'French Watergate': Villepin says has no cause to resign

2nd May 2006, Comments 0 comments

PARIS, May 2, 2006 (AFP) - French Prime Minister Dominique de Villepin on Tuesday ruled out resigning over allegations that he tried to smear his chief rival for the presidency, Interior Minister Nicolas Sarkozy.

PARIS, May 2, 2006 (AFP) - French Prime Minister Dominique de Villepin on Tuesday ruled out resigning over allegations that he tried to smear his chief rival for the presidency, Interior Minister Nicolas Sarkozy.

Villepin said in a radio interview he was "indignant" at accusations he ordered an intelligence chief to probe Sarkozy in connection to a political and legal corruption inquiry known as the Clearstream affair.

"Nothing justifies my departure," the prime minister, who has faced calls to resign since the scandal erupted into public view, told Europe 1.

"I have been unjustly accused, on the basis of truncated statements.... I have never asked for an investigation into any political figure," he insisted.

Already weakened by mass protests that forced him to abandon his plans for labour reform last month, Villepin's job — and possibly the outcome of next year's presidential election — are on the line over the case.

Poll numbers give Villepin the second-lowest rating of any French prime minister in the past four decades, and his chances of succeeding Jacques Chirac next year are looking slim. Sarkozy is considered a far more popular candidate.

The Clearstream case, a complex political-legal affair, centres on murky accusations of corruption and money-laundering, loosely tied to a long-running probe into alleged kickbacks for the sale of French warships to Taiwan in 1991.

In 2004, a mysterious whistleblower sent a French judge a set of documents falsely accusing a string of businessmen and politicians, including Sarkozy, of holding secret accounts at the Luxembourg-based clearing house Clearstream.

Sarkozy suspects an attempt to blacken his name — a move that would profit both Villepin and President Jacques Chirac, who has long been hostile to his ambitious interior minister — and has filed suit for defamation.

While the hunt is still on for the whistleblower, Sarkozy's camp has rounded on Villepin, accusing him of ordering an intelligence probe into the claims and of failing to clear his name after they turned out to be fabricated.

Villepin — who was foreign minister at the time — says he ordered a discreet intelligence inquiry after the corruption claims were made, but said Tuesday that: "At no time was Nicolas Sarkozy mentioned in that conversation."

Villepin was expected to step up his defence in the coming days over what has been described here as a 'French Watergate'.

Speaking to members of the ruling UMP party, Villepin said Tuesday it was "essential to respond to this crisis in order to stand a chance of winning in 2007", in remarks quoted by one participant.

The prime minister was to face a grilling by parliament later Tuesday, ahead of an extraordinary cabinet called over the crisis.

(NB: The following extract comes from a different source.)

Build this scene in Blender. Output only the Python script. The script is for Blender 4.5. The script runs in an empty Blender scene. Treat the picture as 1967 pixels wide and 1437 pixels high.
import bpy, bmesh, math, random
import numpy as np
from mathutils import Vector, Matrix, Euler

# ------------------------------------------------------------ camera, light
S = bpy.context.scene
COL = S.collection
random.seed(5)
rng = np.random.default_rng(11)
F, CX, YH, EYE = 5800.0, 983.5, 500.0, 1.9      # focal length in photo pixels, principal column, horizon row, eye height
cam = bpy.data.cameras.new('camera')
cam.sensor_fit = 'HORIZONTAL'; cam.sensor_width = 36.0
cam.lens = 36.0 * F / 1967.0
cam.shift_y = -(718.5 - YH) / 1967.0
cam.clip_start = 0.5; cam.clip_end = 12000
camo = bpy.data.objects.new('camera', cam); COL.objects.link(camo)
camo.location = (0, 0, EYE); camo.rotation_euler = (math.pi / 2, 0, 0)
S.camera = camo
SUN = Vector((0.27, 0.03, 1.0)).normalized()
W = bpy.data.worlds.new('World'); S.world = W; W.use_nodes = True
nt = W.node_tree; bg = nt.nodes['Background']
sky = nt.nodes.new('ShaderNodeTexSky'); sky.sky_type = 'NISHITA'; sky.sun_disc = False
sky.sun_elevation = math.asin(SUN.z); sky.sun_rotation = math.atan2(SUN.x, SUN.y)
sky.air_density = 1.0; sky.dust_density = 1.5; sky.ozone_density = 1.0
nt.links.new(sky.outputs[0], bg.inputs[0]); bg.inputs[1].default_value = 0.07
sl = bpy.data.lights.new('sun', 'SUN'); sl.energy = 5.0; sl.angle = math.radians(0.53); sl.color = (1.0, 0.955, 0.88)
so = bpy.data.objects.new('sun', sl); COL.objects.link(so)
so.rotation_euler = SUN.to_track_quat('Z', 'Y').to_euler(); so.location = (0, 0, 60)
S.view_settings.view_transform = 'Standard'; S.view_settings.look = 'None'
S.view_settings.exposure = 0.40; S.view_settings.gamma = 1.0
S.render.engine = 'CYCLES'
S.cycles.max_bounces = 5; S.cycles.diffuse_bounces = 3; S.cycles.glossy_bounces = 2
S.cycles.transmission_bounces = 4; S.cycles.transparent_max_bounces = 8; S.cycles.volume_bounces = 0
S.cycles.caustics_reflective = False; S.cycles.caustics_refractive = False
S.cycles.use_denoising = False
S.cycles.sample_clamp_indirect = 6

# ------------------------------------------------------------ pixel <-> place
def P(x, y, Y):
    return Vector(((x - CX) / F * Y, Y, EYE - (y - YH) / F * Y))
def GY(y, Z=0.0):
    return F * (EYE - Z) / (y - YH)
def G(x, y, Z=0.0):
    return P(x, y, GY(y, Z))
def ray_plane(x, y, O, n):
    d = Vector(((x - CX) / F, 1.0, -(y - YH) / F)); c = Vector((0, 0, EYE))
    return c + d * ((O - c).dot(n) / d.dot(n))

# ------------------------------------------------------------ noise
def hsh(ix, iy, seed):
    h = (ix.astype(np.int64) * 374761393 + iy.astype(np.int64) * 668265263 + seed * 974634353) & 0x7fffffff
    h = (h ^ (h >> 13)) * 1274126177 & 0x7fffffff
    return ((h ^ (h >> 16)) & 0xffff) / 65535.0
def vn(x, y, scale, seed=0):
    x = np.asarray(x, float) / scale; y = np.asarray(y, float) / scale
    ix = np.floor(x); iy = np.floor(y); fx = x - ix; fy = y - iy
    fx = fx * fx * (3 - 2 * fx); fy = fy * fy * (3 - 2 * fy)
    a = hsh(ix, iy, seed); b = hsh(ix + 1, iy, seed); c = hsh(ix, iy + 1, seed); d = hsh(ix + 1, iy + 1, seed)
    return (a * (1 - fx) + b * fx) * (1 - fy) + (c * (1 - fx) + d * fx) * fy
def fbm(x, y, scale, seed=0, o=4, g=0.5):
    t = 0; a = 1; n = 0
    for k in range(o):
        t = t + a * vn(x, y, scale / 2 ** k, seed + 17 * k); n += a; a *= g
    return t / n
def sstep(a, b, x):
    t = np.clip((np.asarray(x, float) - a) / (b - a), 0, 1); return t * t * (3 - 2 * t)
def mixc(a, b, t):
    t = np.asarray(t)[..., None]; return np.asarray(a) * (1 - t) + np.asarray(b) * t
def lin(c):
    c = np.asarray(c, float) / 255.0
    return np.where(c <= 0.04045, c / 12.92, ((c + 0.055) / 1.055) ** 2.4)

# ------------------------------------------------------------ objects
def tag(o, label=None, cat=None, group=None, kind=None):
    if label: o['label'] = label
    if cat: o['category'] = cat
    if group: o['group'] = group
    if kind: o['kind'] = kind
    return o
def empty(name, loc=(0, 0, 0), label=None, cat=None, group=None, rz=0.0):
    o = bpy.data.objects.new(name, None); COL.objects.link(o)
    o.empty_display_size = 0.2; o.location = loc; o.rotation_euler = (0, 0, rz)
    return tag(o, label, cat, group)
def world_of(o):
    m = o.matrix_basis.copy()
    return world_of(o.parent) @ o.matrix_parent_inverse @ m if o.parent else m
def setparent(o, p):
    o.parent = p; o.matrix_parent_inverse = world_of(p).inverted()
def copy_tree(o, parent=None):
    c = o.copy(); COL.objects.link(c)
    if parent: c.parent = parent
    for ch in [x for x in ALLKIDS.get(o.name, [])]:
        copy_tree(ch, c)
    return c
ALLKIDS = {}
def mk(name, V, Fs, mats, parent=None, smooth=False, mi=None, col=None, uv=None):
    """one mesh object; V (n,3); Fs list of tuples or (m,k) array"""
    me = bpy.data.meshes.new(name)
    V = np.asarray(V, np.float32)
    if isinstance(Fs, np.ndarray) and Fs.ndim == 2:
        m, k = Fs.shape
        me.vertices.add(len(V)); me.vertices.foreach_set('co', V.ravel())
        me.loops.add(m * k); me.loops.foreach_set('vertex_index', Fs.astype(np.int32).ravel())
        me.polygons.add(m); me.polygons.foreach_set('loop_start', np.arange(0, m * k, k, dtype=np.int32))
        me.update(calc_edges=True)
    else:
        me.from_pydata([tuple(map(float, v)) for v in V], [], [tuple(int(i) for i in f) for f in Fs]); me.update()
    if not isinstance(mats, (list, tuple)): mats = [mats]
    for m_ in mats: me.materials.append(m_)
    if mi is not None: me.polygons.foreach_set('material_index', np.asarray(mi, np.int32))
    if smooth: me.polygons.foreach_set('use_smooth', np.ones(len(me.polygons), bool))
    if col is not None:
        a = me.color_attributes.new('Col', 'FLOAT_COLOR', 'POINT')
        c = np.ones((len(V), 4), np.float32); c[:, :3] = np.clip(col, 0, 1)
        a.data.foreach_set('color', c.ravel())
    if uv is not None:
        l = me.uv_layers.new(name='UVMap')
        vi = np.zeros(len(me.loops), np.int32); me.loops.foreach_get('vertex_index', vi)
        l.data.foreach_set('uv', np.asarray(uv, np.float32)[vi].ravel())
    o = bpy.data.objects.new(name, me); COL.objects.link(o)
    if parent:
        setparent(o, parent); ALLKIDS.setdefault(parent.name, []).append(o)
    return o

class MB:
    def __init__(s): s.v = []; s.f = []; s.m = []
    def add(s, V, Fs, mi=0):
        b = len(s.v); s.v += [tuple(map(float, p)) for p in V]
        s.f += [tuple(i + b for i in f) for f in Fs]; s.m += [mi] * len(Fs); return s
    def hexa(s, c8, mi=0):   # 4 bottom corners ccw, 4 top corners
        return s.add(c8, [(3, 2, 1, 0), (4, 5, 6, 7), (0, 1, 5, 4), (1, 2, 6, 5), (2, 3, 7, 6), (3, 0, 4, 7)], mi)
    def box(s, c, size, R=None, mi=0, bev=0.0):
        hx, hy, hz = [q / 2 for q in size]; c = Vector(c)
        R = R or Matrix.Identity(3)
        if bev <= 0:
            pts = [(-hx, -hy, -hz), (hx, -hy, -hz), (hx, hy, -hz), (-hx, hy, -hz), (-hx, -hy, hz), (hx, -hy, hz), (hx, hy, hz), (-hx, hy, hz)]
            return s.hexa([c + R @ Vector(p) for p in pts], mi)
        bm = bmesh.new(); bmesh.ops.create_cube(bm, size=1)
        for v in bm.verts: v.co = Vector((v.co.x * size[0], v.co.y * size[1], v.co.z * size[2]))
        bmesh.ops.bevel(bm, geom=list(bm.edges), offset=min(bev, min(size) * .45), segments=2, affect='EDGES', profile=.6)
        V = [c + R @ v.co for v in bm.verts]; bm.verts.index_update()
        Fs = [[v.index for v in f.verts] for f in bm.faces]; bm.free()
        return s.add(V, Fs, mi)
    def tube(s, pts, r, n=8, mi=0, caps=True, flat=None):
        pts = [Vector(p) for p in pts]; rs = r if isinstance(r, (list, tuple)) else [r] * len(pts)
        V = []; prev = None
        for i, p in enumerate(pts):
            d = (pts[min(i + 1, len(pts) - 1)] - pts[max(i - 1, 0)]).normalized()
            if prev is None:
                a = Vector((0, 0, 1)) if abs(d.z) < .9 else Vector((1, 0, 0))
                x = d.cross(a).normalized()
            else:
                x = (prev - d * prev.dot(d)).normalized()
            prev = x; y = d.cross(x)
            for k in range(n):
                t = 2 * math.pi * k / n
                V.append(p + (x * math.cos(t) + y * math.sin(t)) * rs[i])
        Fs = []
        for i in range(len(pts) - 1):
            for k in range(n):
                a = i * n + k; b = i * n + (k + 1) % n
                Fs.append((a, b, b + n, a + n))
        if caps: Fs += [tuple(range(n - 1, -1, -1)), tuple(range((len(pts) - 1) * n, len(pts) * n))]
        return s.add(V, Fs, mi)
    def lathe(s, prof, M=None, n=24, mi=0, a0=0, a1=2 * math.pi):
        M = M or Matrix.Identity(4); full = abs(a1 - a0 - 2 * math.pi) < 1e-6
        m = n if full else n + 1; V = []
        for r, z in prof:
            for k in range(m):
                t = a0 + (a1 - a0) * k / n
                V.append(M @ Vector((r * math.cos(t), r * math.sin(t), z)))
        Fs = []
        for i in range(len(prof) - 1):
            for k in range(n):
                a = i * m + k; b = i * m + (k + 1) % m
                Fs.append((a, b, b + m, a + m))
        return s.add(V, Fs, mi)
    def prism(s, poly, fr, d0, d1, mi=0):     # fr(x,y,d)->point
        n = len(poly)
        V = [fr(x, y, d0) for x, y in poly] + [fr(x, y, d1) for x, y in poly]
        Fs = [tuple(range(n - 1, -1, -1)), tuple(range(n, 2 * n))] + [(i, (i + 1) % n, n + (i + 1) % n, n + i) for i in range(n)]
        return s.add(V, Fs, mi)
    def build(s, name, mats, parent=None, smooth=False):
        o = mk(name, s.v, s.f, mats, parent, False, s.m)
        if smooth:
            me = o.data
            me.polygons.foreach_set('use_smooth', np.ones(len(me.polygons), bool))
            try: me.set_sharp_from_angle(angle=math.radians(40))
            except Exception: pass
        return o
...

Meanwhile Sarkozy, who heads the UMP, was quoted as saying after Villepin left the meeting that he was "determined to uncover the truth... whatever the consequences".

Villepin was drawn deeper into the case when Le Monde newspaper reported Friday that a senior intelligence officer told judges Villepin ordered him to investigate Sarkozy over the scandal during a meeting on January 9, 2004.

General Philippe Rondot, the officer named in Le Monde's report, says his comments were taken out of context, and categorically denied Tuesday that Villepin had asked him to investigate Sarkozy.

He told Le Figaro newspaper Sarkozy's name had been "thrown into the conversation" — along with other politicians.

Rondot said overzealous judges had wrongly interpreted a brief comment he jotted down during the meeting — talking of a "fixation on Sarkozy" — as an order from Villepin.

Le Monde itself on Wednesday published extracts from Rondot's confidential report on the case, filed in October 2004, which focused solely on the industrial implications of the case, and mentioned no politicians.

Investigators believe the claims were primarily linked to a power struggle at the European defence and aerospace giant EADS, several of whose top executives were targeted by the allegations.